Problem requirements =>
Repeat exactly the lines from the start through the line with "WX0, WX1, WZ0, WZ1", both ends included.

########

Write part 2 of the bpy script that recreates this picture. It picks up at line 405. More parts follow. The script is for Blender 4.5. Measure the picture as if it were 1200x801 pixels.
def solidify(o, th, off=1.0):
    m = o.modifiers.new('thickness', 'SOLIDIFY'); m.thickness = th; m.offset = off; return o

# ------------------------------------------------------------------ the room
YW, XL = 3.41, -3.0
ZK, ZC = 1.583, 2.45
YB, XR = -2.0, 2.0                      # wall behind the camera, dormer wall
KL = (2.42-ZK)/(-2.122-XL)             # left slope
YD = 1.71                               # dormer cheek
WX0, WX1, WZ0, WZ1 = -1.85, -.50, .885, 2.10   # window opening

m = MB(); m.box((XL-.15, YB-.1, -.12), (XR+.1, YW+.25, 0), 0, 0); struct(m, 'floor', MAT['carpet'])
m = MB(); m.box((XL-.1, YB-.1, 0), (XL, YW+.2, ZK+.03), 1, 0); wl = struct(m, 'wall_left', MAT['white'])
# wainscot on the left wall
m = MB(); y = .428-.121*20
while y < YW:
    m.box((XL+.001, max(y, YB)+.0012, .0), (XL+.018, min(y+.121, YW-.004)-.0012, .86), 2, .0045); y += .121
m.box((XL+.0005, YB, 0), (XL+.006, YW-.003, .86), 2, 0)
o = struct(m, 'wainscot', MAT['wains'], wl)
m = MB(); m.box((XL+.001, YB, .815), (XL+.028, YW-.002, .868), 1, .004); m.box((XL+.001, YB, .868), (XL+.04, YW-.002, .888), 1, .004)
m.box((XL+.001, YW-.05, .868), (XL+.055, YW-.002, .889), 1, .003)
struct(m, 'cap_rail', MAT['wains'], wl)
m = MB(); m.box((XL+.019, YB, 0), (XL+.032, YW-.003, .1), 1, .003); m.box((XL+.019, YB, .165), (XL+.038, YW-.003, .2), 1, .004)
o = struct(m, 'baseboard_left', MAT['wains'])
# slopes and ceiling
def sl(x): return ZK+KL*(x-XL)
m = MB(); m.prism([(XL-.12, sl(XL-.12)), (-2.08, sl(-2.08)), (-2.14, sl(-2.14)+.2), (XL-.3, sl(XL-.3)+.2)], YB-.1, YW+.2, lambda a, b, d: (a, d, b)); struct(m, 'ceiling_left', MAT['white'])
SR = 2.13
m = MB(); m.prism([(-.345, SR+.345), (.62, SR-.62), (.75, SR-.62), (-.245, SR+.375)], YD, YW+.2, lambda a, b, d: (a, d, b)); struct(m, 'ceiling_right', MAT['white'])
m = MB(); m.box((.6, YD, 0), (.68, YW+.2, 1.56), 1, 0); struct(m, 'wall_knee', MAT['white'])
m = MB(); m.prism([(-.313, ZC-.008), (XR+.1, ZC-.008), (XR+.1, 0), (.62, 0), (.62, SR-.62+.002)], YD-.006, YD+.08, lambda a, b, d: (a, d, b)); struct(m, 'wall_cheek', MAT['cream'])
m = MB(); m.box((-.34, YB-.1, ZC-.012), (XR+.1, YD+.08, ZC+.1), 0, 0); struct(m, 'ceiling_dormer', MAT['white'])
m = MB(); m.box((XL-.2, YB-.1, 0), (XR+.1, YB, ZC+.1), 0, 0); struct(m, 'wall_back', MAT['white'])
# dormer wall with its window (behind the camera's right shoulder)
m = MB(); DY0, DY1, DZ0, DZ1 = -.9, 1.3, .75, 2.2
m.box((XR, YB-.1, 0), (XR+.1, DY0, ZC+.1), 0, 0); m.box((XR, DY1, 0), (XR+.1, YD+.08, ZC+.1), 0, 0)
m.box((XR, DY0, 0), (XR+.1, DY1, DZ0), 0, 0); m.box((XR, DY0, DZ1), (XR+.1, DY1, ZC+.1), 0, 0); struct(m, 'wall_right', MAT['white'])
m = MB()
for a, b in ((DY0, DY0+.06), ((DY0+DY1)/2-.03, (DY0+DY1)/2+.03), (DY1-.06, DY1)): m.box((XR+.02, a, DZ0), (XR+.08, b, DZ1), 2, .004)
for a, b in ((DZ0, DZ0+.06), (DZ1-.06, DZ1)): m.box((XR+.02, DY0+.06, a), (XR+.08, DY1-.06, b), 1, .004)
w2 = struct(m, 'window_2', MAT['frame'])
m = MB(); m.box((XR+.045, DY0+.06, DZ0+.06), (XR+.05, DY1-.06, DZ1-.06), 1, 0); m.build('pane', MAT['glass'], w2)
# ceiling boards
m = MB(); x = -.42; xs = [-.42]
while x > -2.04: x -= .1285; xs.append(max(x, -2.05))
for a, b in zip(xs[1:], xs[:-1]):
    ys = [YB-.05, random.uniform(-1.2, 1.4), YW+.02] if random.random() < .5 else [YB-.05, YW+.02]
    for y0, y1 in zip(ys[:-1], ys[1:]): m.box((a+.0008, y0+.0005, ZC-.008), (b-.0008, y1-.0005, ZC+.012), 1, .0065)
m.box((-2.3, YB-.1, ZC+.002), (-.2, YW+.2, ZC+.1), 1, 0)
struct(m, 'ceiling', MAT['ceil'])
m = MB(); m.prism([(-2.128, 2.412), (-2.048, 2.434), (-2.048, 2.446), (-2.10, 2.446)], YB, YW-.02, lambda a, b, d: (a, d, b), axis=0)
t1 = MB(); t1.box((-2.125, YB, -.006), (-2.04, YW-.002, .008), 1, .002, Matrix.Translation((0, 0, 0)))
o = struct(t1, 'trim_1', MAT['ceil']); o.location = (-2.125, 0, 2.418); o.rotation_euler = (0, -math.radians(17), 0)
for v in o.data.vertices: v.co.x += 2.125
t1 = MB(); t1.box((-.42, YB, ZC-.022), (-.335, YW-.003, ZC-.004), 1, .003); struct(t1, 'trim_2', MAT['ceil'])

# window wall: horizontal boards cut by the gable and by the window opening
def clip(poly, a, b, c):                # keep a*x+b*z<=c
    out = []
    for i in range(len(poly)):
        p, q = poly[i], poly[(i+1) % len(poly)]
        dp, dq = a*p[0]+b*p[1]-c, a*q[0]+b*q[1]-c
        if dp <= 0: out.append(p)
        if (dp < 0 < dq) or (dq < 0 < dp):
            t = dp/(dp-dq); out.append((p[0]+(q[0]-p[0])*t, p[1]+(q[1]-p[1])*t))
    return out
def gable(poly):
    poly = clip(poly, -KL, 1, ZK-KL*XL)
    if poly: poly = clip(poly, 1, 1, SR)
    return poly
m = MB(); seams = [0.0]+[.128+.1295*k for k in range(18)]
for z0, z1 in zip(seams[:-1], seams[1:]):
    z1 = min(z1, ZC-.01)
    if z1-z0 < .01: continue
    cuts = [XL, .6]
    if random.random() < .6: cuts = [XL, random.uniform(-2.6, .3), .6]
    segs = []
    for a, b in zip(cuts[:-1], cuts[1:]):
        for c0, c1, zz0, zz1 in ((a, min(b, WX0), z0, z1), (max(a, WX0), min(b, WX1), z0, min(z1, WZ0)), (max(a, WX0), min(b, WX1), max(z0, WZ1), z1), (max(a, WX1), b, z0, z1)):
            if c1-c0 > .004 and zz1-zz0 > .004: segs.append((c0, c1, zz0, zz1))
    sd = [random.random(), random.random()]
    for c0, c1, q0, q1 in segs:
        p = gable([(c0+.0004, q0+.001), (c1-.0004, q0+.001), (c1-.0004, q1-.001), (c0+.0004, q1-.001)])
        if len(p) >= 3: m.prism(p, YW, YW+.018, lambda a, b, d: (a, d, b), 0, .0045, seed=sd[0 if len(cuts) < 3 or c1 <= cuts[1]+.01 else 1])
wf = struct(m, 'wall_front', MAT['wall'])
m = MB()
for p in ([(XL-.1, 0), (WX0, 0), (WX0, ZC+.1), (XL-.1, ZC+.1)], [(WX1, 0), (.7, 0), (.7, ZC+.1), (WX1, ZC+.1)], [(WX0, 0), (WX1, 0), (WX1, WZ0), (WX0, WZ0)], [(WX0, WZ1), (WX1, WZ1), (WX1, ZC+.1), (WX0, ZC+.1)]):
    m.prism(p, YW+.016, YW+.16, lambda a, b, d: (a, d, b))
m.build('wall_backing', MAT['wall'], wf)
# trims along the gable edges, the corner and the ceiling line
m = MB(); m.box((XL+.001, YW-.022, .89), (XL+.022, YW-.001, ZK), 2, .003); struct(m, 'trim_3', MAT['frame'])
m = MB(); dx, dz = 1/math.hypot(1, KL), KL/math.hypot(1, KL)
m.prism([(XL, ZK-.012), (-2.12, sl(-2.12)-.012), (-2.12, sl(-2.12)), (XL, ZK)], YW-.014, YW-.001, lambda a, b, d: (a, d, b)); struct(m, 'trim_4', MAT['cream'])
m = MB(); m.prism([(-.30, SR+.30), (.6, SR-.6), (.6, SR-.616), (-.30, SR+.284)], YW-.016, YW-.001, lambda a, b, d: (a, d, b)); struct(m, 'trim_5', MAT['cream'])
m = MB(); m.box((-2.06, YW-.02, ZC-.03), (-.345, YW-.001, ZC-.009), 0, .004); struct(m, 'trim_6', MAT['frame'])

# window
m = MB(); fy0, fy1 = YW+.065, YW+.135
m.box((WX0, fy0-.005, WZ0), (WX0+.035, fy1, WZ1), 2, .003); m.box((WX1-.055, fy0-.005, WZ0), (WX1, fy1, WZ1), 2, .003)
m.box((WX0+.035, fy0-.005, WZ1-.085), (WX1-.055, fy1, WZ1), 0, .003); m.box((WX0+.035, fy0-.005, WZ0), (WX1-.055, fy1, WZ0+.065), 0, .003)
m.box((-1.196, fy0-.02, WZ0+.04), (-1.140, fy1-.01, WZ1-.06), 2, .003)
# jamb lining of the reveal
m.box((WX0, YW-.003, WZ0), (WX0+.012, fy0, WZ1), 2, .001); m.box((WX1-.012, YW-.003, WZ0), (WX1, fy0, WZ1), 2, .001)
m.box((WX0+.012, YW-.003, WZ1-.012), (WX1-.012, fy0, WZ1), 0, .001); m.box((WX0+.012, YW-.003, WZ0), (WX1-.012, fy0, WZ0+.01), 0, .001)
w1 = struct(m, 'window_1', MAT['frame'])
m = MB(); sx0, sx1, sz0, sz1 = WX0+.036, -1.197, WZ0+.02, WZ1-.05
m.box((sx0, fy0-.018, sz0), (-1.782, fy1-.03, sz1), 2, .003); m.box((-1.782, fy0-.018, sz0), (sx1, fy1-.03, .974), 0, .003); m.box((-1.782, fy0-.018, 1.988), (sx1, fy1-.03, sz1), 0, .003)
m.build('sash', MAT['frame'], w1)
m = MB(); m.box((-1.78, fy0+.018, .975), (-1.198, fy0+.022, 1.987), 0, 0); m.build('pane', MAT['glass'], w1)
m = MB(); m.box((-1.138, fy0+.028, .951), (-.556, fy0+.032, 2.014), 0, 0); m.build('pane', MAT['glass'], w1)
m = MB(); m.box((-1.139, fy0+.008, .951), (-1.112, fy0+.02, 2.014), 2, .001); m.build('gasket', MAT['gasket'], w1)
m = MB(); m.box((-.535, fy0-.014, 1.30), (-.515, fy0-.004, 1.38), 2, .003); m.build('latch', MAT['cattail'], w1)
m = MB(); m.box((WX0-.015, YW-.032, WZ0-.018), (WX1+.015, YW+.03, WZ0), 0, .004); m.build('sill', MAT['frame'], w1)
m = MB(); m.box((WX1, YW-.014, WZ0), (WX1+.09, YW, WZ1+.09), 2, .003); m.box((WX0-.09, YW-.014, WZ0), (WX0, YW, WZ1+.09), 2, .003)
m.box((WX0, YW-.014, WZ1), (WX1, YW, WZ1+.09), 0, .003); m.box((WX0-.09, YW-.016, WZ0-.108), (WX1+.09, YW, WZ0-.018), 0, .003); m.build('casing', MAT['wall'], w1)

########

Exercise response =>
Write part 2 of the bpy script that recreates this picture. It picks up at line 405. More parts follow. The script is for Blender 4.5. Measure the picture as if it were 1200x801 pixels.
def solidify(o, th, off=1.0):
    m = o.modifiers.new('thickness', 'SOLIDIFY'); m.thickness = th; m.offset = off; return o

# ------------------------------------------------------------------ the room
YW, XL = 3.41, -3.0
ZK, ZC = 1.583, 2.45
YB, XR = -2.0, 2.0                      # wall behind the camera, dormer wall
KL = (2.42-ZK)/(-2.122-XL)             # left slope
YD = 1.71                               # dormer cheek
WX0, WX1, WZ0, WZ1 = -1.85, -.50, .885, 2.10   # window opening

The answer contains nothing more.